BTOナノキューブは一般的なBTOナノ粒子に比べて結晶性が高く、1000℃未満の比較的低い処理温度でも優れた誘電性を示すことが期待できる材料だ。また、従来のBTO粉末を用いて緻密な膜を作製するためには高温での熱処理を必要としていたが、サイズと形状の均一なBTOナノキューブを規則的に配列させることで、熱処理をすることなく緻密な膜が得られることも確かめられている。今回は、これらの技術により得られるBTOナノキューブ単層膜をMLCC内部の誘電層として応用することを目指し、電極層との交互積層化技術を開発することにしたとする。

今回の研究ではグラフェンの優れた導電性が着目され、電極としてBTOナノキューブ単層膜と組み合わせることで、極めて薄い電極層と誘電層の交互積層構造を作製する方法が考案された。上述の成膜技術により作製されたBTOナノキューブ単層膜を下部電極基板に転写し、その上にシート状の多層グラフェンを転写する工程を交互に繰り返すことで積層構造が作製された。

  • 今回の研究で作製されたグラフェン/BTOナノキューブ単層膜交互積層構造の断面観察画像

    今回の研究で作製されたグラフェン/BTOナノキューブ単層膜交互積層構造の断面観察画像(出所:産総研Webサイト)

作製された積層構造の断面を走査型透過電子顕微鏡で観察したところ、約20nmの均一な厚みのBTOナノキューブ誘電層が形成され、その上に厚み2~3nmの多層グラフェンが積層されているのが確認できたという。従来のBTOを誘電層とするMLCC内部の積層構造(誘電層、電極層ともに最小で数百nm程度)に比べ、誘電層と電極層の厚みをそれぞれ10分の1以下、100分の1以下の薄層化が実現された。

誘電層と電極層の薄層化はMLCCの小型化と性能向上に不可欠だが、同時に、薄層化によって生じるふぞろいなBTO粒子間の隙間に、電極材料である金属が侵入することでリーク電流が発生し、コンデンサの信頼性が低下するという問題が発生してしまう。これまでの、従来の金属電極の代わりに、今回の交互積層構造でも使用した厚み約2~3nmの多層グラフェンを電極層として用いることで、BTO粒子間の隙間への電極材料の侵入によって引き起こされるリーク電流が低減されることがわかっていたとする。
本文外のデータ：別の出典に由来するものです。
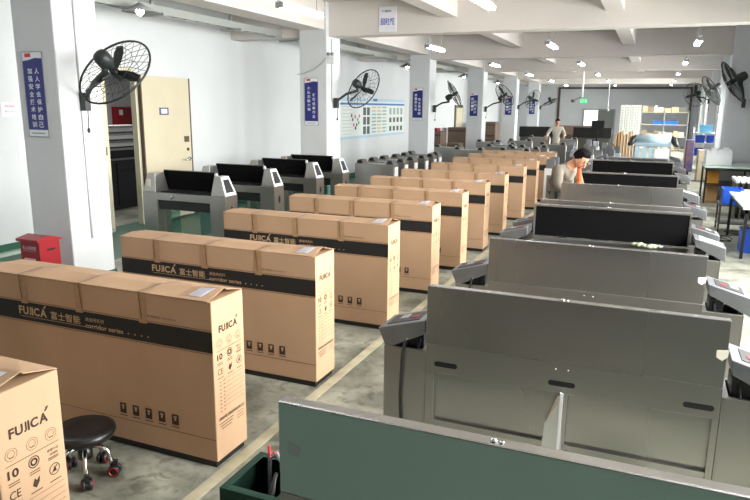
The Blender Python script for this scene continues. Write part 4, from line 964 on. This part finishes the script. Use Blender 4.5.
# pale blue machine far in the aisle
t = thing('pale_blue_machine', (0, 22, 0), 'wide pale blue machine with black end arms in the middle of the far aisle', 'machine')
MB().lathe([(.17, -.5), (.17, .5)], (.02, 22.2, 1.2), (1, 0, 0), 24).build('roller', pale_blue, t)
MB().box(-.5, .54, 22.0, 22.5, 1.0, 1.12).build('bed', mat('blue grey', (150, 172, 186), .5), t, bevel=.02)
for s_ in (-1, 1): MB().tube([(.02 + s_ * .48, 22.2, 1.28), (.02 + s_ * .58, 22.1, 1.22), (.02 + s_ * .64, 22.0, 1.08), (.02 + s_ * .7, 21.95, 1.05)], [.08, .1, .08, .04], 10).build('end_arm', black_pl, t)
for k, xx in enumerate((-.48, -.28, -.08)): MB().box(xx, xx + .15, 22.02, 22.05, .3, .98).build('front_panel', pale_blue, t)
MB().box(.1, .5, 21.99, 22.02, .5, .95).build('white_panel', white_pl, t)
for xx in (-.52, .5): MB().box(xx, xx + .05, 22.05, 22.45, 0, 1.0).build('leg', grey_m, t)
for k in range(7):
    x = -1.28 + k * .11
    tag(MB().box(x, x + .06, 26.0 + .05 * (k % 2), 26.9, 0, 1.22 + .06 * (k % 3)).build('tan_board', tan_sheet, bevel=.005), 'tan board standing upright in the row left of the pale blue machine', 'board', 'tan boards standing in a row')
# shelving at the far end
t = thing('storage_shelving', (.35, 30.3, 0), 'long steel shelving full of goods across the far end of the aisle', 'shelving')
for a in (-.55, .35, 1.25):
    for b in (30, 30.55): MB().box(a, a + .04, b, b + .04, 0, 2.1).build('post', grey_m, t)
for z in (.5, 1.0, 1.5, 2.0): MB().box(-.55, 1.29, 30, 30.59, z, z + .03).build('shelf', mat('cream shelf', (186, 178, 152), .6), t)
bin_(.42, 30.28, 1.531, .95, .45, .14, 'long blue tray on the far steel shelving', mat('strong blue plastic', (40, 110, 220), .4), 'plastic_tray')
rr = random.Random(11)
gm = [mat('goods %d' % i, c, .7) for i, c in enumerate(((196, 180, 146), (150, 130, 104), (214, 210, 198), (120, 116, 108), (226, 220, 206)))]
wd = ['cream', 'brown', 'pale', 'dark grey', 'ivory']
for z, zn in ((.531, 'lowest'), (1.031, 'second'), (2.031, 'top')):
    x = -.5; k = 0
    while x < 1.05:
        w_ = rr.uniform(.16, .3); ci = rr.randrange(5); h_ = rr.uniform(.12, .3)
        if x + w_ > 1.22: break
        tag(MB().box(x, x + w_ - .02, 30.05, 30.45, z, z + h_).build('stored_carton', gm[ci], bevel=.008), '%s package, place %s from the left on the %s shelf of the far shelving' % (wd[ci], ORD[k] if k else 'first', zn), 'package', 'packages on the far shelving')
        x += w_; k += 1
for k in range(4):
    x = -1.34 + k * .2
    tt = thing('slatted_cabinet', (x, 29.9, 0), 'tall white slatted cabinet, %s of four left of the far shelving' % ['leftmost', 'second', 'third', 'rightmost'][k], 'cabinet', 'white slatted cabinets by the far shelving')
    MB().box(x, x + .185, 29.8, 30.3, 0, 2.3).build('carcass', mat('off white', (206, 208, 200), .5), tt)
    q = MB()
    for j in range(16): q.box(x + .05, x + .13, 29.79, 29.8, 1.2 + j * .066, 1.23 + j * .066)
    q.build('vent_slats', grey_m, tt)
# black units behind the far man
for x, y, lb in ((-5.3, 33.5, 'long black covered unit left behind the far man'), (-3.9, 37.0, 'brown long bench right behind the far man'), (-2.75, 34.0, 'black covered unit before the lit far doorway')):
    t = thing('covered_unit', (x, y, 0), lb, 'machine'); mm = black_pl if 'black' in lb else brown_board
    MB().box(x - .9, x + .9, y, y + .5, .75, 1.25).build('cover', mm, t, bevel=.03); MB().box(x - .85, x + .85, y + .05, y + .45, 0, .75).build('base', steel_dk, t)
t = thing('monitor_stand', (-2.1, 31.5, 0), 'dark monitor on a stand in front of the far lit doorway', 'monitor')
MB().box(-2.6, -2.05, 31.5, 31.56, 1.2, 1.62).build('screen', black_pl, t); MB().box(-2.36, -2.3, 31.52, 31.58, 0, 1.25).box(-2.5, -2.15, 31.4, 31.7, 0, .04).build('stand', black_pl, t)
# brown crates in the bays behind the third and fourth pillars
for x0, x1, y, z0, z1, lb in ((-8.1, -7.25, 23.6, 0, .62, 'lower brown crate in the bay behind the third pillar, left stack'), (-8.1, -7.25, 23.6, .625, 1.25, 'upper brown crate in the bay behind the third pillar, left stack'),
      (-7.2, -6.75, 24.3, 0, .8, 'low brown crate in the bay behind the third pillar, right of the stack'), (-7.55, -6.72, 30.4, 0, .75, 'lower brown crate behind the fourth pillar'), (-7.55, -6.72, 30.4, .755, 1.5, 'upper brown crate behind the fourth pillar'),
      (-8.1, -7.3, 27.4, 0, 1.3, 'tall brown crate far in the bay by the left wall')):
    t = thing('brown_crate', ((x0 + x1) / 2, y, z0), lb, 'crate', 'brown crates behind the pillars')
    MB().box(x0, x1, y, y + .8, z0, z1).build('crate_body', brown_board, t, bevel=.02)
    for zz in (z0 + .1, z1 - .16): MB().box(x0, x1, y - .02, y, zz, zz + .06).build('slat', mat('dark board', (74, 60, 52), .7), t)
tag(MB().box(-7.95, -7.4, 23.7, 24.1, 1.251, 1.37).build('red_case', red_m, bevel=.02), 'red case lying on the brown crates behind the third pillar', 'case')
tag(MB().prism([(-6.95, .0), (-6.72, .0), (-6.74, .45), (-6.93, .45)], 'y', 21.2, 21.5).build('blue_sack', mat('navy sack', (34, 44, 110), .8), bevel=.03), 'navy blue sack on the floor behind the third pillar', 'sack')

# ================================================================== SIDE ROOM beyond the doorway
t = thing('dark_cabinet', (-10.0, 10.3, 0), 'dark metal cabinet seen through the open doorway', 'cabinet')
MB().box(-10.6, -10.0, 9.6, 11.6, 0, 1.0).build('carcass', mat('charcoal metal', (62, 62, 64), .4, .4), t, bevel=.01)
MB().box(-10.65, -9.95, 9.55, 11.65, 1.0, 1.03).build('worktop', steel_lt, t)
for k, y in enumerate((9.65, 10.3, 10.95)):
    d = MB().box(-10.0, -9.98, y, y + .6, .08, .95).build('door', mat('charcoal metal door', (54, 54, 58), .35, .4), t); MB().box(-9.98, -9.975, y + .1, y + .5, .76, .82).build('handle', black_pl, d)
for k in range(7):
    tag(MB().box(-10.55 + .03 * (k % 2), -10.05 - .02 * (k % 3), 9.8 + .04 * (k % 3), 11.3 - .05 * (k % 2), 1.19 + k * .075, 1.235 + k * .075 + (.028 if k % 2 else 0)).build('metal_sheet_bundle', white_pl if k % 2 else grey_m), 'sheet bundle beyond the doorway, %s from the bottom of the pile' % ORD[k].replace('nearest', 'first'), 'sheets', 'sheet bundles beyond the doorway')
tag(MB().box(-10.5, -10.1, 9.8, 11.3, 1.031, 1.19).build('black_packing_block', black_pl), 'black block under the stacked sheets beyond the doorway', 'block')
t = thing('fire_hose_cabinet', (-12.6, 13.4, 1.56), 'red fire hose cabinet on the wall beyond the doorway', 'cabinet')
MB().box(-12.649, -12.45, 13.0, 13.75, 1.56, 2.05).build('case', red_m, t, bevel=.01); MB().box(-12.45, -12.44, 13.22, 13.7, 1.6, 2.0).build('door', mat('dark red glass', (130, 30, 36), .3), t)
MB().box(-12.44, -12.43, 13.04, 13.16, 1.85, 1.98).build('white_sticker', white_pl, t)
tag(MB().tube([(-12.5, 13.9, 0), (-12.5, 13.9, 3)], .05, 8).build('red_pipe', red_m), 'vertical red fire pipe beyond the doorway, beside the hose cabinet', 'pipe')
l = bpy.data.lights.new('side_room_fill_light', 'AREA'); l.size = 1.2; l.energy = 60; l.color = (1, .97, .93)  # unseen lamp and housing added to light the room beyond
o = bpy.data.objects.new('side_room_fill_light', l); C.objects.link(o); o.location = (-10.4, 10.6, 2.95)
t = thing('side_room_added_lamp', (-10.4, 10.6, 2.97), 'added flat ceiling lamp, unseen, in the room beyond the doorway', 'lamp')
MB().box(-11.0, -9.8, 10.0, 11.2, 2.975, 3.0).build('housing', white_pl, t)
このリーク電流の低減効果と併せ、今回開発された技術はMLCC内部の積層構造の薄層化技術におけるブレークスルーとなることが期待できるとした。

今後は、今回作製された積層構造のコンデンサ性能向上に向けた熱処理などのプロセスの最適化を行うと同時に、量産化が可能なプロセスの開発に取り組むことにより、MLCCの飛躍的な小型化や大容量化につながる次世代プロセス技術の実現を目指すとしている。